FME Transactions (Jan 2014)
Modeling the motion and mass quantity of fruit by rotating sizing machines
Abstract
This paper analyzes theoretically the motion and mass quantity of eight fruit types, roundish in shape, along rotating sizing machines. Mathematical model of the motion of fruit on the rotating disc is solved in spherical coordinate system which is tied to the disc. The exact solution is simplified introducing assumptions that are do not significantly affect the accuracy of the solution.
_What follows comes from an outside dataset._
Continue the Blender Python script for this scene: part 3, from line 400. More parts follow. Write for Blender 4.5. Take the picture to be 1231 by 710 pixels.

Starting from differential equation of fruit motion on a rotating disk of the sizing machine, all forces acting on fruit were determined as well as velocities and time necessary for fruit to reach the disk rim if found in some upper position on the cone. Mass quantity analysis comprised sized fruit mass and weight capacity. New empirical coefficients were introduced: extent ratio, feed ratio and distribution ratio. The results obtained for the adopted values ke = 0.7, kf = 1, kd = 0.5 coincide approximately with those reported to date for fruit mass quantity rate on sizing machines. It was found that mass quantity rates vary considerably, depending on fruit diameter and mass. Fruit numbers mass quantity ranges from 8949 crops/h for apple to 40,157 crops/h for deep frozen raspberry. Mass quantity varies from 229.1 kg/h for cherry to 2054.7 kg/h for apple.